_WRITTEN INSTRUCTION_
Reproduce nothing but the lines from the start of the material through the line that includes "S.view_settings.exposure=.36", both ends included, and omit every picture.

_SOURCE RECORDS_
■ ■ ■ ■ ■

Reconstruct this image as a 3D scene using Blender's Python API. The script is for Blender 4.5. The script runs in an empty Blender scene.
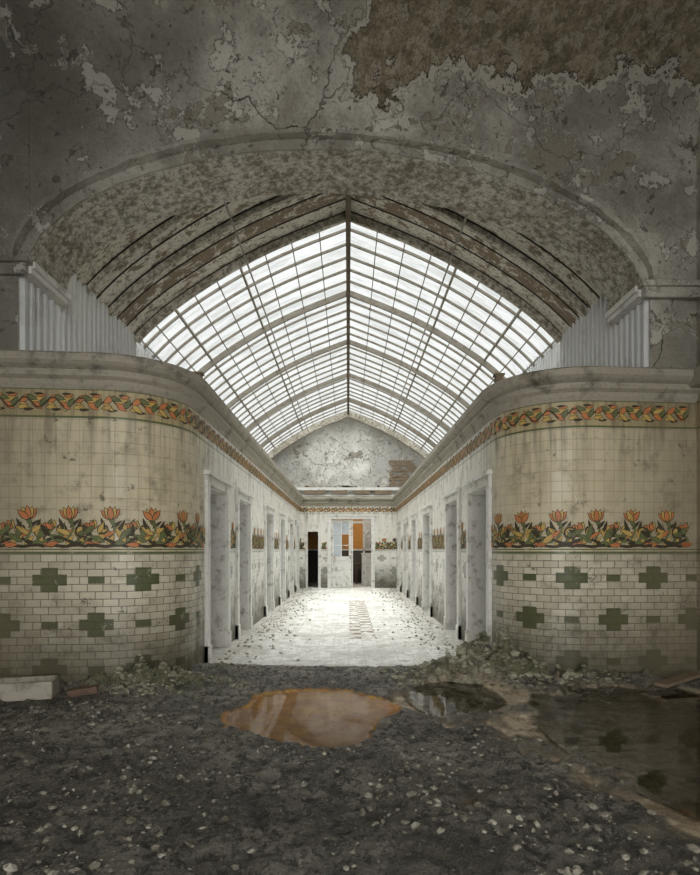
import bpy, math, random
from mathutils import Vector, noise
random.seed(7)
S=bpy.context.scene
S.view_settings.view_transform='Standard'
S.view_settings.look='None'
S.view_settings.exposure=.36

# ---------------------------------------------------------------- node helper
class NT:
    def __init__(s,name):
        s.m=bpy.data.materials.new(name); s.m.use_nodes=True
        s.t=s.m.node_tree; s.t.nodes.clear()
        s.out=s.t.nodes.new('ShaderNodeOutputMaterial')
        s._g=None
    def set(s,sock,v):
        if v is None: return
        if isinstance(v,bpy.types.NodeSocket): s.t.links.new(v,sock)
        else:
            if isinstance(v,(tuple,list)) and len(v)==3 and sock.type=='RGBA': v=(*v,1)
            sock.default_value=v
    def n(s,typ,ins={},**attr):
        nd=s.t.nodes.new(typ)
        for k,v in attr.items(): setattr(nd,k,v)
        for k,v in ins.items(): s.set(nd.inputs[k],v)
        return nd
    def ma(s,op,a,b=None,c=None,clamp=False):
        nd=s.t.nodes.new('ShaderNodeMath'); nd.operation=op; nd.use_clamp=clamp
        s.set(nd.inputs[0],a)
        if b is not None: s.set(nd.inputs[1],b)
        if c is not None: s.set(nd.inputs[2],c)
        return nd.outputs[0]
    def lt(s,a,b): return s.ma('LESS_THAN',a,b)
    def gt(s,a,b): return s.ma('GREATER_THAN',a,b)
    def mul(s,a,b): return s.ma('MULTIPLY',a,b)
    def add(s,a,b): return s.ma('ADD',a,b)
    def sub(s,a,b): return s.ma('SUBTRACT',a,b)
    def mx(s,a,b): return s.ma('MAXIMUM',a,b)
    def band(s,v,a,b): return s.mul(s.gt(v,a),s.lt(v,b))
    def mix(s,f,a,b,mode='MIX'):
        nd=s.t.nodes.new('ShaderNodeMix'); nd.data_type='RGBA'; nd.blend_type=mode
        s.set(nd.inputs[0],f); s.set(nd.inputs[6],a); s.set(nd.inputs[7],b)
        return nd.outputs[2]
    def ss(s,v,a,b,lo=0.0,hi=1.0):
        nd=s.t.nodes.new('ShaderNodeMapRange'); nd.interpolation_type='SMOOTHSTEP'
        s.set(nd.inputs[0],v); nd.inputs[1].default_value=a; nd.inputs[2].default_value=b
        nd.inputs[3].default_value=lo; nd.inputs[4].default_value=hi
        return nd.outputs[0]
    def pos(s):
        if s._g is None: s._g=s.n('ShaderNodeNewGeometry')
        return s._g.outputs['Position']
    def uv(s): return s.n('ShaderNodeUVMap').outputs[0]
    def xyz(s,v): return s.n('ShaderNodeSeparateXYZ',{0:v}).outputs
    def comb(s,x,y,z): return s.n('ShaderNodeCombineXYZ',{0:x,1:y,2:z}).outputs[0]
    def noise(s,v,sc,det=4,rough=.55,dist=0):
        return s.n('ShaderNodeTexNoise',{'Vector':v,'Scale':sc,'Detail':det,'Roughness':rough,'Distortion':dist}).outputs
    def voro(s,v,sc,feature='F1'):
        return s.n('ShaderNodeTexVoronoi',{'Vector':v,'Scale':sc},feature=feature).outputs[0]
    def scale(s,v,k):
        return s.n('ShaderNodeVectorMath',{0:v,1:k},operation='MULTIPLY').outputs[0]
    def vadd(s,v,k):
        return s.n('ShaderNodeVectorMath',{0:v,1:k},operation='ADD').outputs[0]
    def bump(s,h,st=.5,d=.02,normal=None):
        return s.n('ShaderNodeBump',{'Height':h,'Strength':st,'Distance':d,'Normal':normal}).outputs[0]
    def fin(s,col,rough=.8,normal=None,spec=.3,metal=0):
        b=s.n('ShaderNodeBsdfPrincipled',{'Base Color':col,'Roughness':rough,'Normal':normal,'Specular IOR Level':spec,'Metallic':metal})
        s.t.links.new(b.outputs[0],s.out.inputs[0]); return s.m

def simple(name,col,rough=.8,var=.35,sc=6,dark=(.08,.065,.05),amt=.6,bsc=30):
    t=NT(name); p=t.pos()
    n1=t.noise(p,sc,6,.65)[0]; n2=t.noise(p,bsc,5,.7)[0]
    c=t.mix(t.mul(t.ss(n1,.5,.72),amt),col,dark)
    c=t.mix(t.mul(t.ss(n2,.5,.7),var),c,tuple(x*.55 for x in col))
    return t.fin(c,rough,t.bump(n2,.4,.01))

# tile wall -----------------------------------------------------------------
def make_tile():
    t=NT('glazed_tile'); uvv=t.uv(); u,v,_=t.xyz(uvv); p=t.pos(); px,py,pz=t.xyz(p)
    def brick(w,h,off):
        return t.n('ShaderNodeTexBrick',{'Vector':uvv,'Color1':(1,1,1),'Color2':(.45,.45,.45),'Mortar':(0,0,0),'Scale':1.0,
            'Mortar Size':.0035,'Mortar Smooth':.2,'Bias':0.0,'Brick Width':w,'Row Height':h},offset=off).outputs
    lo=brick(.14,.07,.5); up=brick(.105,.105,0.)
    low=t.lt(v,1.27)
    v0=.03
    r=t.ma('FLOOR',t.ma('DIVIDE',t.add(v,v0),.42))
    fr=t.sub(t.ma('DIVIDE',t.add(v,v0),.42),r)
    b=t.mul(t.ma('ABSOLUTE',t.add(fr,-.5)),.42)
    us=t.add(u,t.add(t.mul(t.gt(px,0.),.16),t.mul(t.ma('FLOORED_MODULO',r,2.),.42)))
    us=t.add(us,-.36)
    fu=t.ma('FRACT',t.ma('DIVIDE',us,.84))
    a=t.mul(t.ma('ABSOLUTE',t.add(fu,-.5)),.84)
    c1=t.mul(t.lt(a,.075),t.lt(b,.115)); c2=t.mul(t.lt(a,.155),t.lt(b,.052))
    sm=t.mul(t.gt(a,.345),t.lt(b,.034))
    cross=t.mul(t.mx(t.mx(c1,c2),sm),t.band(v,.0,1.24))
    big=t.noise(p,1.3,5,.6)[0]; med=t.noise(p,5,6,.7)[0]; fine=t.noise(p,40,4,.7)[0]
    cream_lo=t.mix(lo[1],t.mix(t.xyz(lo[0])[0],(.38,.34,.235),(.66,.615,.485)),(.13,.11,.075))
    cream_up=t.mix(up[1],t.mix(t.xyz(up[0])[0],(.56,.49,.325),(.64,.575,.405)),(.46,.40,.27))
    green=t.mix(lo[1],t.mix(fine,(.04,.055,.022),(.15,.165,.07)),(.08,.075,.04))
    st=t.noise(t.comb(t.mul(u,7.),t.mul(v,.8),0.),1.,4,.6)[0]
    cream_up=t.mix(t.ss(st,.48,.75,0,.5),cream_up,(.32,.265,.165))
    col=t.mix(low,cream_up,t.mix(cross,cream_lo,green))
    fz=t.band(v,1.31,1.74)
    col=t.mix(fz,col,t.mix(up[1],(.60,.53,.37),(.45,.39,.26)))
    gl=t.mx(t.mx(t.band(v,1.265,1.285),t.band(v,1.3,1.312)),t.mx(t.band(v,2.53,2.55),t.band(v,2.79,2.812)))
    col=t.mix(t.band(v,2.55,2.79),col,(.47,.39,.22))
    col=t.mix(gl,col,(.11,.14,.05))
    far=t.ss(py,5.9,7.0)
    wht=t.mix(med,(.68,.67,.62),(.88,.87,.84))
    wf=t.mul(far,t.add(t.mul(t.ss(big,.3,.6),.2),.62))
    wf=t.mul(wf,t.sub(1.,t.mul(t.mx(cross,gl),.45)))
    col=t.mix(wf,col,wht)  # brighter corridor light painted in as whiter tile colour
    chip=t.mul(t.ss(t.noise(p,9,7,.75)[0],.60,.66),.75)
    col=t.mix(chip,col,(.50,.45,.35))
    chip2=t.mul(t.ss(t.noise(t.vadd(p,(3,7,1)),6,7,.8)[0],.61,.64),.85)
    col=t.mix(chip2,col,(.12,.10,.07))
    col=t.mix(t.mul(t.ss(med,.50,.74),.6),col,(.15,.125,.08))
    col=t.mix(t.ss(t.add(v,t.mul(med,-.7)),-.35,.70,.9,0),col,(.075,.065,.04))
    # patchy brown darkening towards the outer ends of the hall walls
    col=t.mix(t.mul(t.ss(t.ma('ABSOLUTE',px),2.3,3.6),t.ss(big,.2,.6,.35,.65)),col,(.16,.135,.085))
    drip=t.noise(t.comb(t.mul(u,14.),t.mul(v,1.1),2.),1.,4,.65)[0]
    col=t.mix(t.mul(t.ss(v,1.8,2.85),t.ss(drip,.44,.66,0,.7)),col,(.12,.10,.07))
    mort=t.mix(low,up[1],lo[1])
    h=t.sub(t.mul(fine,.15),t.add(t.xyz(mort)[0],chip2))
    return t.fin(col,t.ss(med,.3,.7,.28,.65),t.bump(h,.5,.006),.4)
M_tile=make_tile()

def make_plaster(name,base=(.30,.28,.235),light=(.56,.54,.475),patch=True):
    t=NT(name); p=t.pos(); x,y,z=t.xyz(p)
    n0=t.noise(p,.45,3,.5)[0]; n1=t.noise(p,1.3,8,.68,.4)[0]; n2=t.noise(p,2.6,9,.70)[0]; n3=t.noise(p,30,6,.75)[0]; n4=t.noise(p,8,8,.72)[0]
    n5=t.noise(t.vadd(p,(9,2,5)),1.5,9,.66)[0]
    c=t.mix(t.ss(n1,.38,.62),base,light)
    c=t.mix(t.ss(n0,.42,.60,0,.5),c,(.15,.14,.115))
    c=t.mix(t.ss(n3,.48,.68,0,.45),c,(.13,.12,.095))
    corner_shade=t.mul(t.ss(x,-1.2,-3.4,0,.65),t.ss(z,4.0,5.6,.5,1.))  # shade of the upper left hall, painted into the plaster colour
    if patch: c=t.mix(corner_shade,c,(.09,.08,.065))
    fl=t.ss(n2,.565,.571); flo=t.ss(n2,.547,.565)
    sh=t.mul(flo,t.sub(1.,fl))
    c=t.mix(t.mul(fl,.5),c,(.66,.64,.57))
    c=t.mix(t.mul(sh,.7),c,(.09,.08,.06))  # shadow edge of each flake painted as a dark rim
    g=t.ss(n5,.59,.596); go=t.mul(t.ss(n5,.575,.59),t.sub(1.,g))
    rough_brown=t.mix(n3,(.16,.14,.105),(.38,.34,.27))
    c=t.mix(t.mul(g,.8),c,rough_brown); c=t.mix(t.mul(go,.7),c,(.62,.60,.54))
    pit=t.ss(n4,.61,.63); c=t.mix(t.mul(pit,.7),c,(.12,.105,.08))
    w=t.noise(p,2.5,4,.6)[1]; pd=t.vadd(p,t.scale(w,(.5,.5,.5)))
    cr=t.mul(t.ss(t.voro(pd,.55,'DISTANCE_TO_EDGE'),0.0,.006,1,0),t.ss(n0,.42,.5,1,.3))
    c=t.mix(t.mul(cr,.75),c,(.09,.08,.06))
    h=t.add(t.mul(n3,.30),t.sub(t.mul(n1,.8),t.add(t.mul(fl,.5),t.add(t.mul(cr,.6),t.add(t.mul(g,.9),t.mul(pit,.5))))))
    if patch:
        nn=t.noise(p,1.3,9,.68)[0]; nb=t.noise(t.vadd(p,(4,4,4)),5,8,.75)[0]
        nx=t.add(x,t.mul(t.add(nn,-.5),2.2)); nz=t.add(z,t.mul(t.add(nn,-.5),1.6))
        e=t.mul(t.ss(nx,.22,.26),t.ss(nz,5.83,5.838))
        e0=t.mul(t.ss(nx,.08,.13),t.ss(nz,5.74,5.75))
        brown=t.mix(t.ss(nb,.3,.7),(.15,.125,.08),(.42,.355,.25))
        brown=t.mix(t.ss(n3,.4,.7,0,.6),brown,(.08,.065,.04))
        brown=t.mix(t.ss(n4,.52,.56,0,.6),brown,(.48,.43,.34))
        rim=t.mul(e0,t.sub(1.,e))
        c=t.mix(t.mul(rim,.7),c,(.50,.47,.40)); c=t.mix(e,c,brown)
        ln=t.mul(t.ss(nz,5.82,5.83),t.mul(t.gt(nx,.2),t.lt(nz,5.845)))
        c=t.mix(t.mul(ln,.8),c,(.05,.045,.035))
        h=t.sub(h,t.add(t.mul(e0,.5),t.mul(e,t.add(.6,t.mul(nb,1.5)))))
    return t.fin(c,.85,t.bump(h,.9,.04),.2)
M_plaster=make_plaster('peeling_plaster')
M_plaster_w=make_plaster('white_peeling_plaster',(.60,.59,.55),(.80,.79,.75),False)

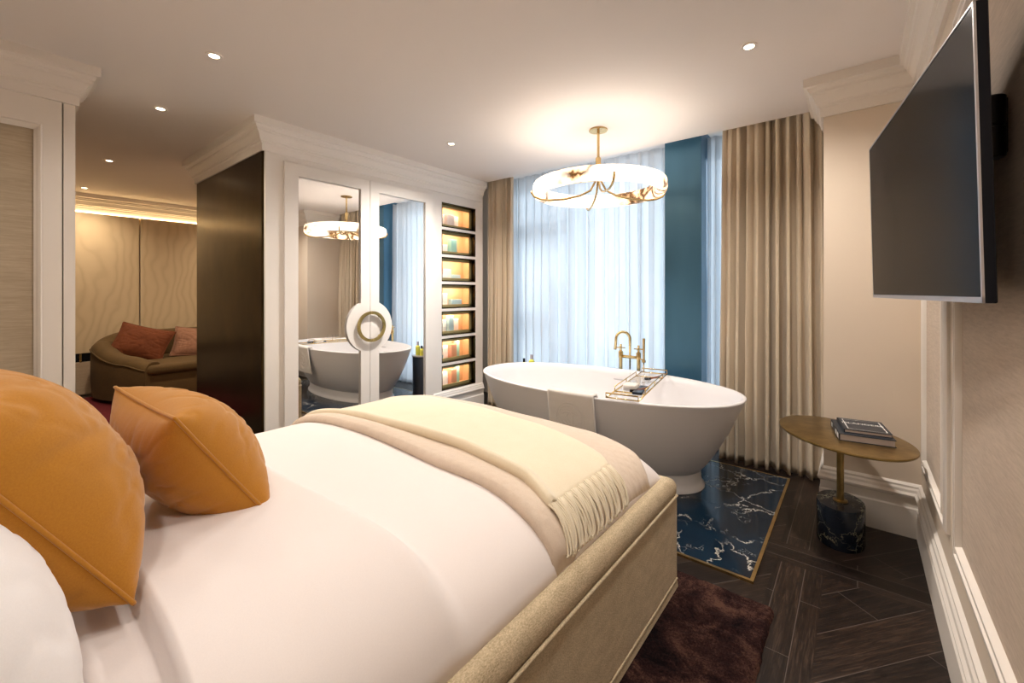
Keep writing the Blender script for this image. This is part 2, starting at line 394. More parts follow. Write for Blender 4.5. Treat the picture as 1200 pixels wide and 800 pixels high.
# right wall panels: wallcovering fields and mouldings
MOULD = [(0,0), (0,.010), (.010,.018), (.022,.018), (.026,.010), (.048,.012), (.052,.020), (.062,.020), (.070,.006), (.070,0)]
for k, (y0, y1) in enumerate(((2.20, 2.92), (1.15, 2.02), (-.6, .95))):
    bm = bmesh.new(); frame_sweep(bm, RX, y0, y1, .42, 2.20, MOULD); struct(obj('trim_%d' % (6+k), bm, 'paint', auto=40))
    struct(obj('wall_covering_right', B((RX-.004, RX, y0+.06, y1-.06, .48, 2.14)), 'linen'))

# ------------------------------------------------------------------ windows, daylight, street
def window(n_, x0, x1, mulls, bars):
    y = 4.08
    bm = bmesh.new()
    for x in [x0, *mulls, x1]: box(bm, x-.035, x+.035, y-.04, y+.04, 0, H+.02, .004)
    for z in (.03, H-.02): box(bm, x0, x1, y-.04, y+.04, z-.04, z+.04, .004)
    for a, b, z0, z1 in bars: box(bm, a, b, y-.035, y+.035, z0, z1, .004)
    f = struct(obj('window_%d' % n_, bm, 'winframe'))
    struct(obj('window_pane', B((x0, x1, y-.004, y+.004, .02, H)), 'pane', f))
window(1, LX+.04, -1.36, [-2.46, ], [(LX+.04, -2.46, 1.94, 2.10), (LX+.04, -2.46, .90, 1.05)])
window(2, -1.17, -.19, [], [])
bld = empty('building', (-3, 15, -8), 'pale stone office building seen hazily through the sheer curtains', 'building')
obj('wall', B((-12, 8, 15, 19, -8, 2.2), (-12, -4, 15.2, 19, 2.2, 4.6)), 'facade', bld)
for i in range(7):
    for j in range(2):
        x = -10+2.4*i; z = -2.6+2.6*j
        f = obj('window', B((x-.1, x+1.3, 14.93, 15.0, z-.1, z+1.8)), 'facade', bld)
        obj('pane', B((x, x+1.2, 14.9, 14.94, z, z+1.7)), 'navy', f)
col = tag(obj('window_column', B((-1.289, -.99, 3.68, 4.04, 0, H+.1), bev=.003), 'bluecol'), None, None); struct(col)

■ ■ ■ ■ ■

_RESPONSE_
Reconstruct this image as a 3D scene using Blender's Python API. The script is for Blender 4.5. The script runs in an empty Blender scene.
import bpy, math, random
from mathutils import Vector, noise
random.seed(7)
S=bpy.context.scene
S.view_settings.view_transform='Standard'
S.view_settings.look='None'
S.view_settings.exposure=.36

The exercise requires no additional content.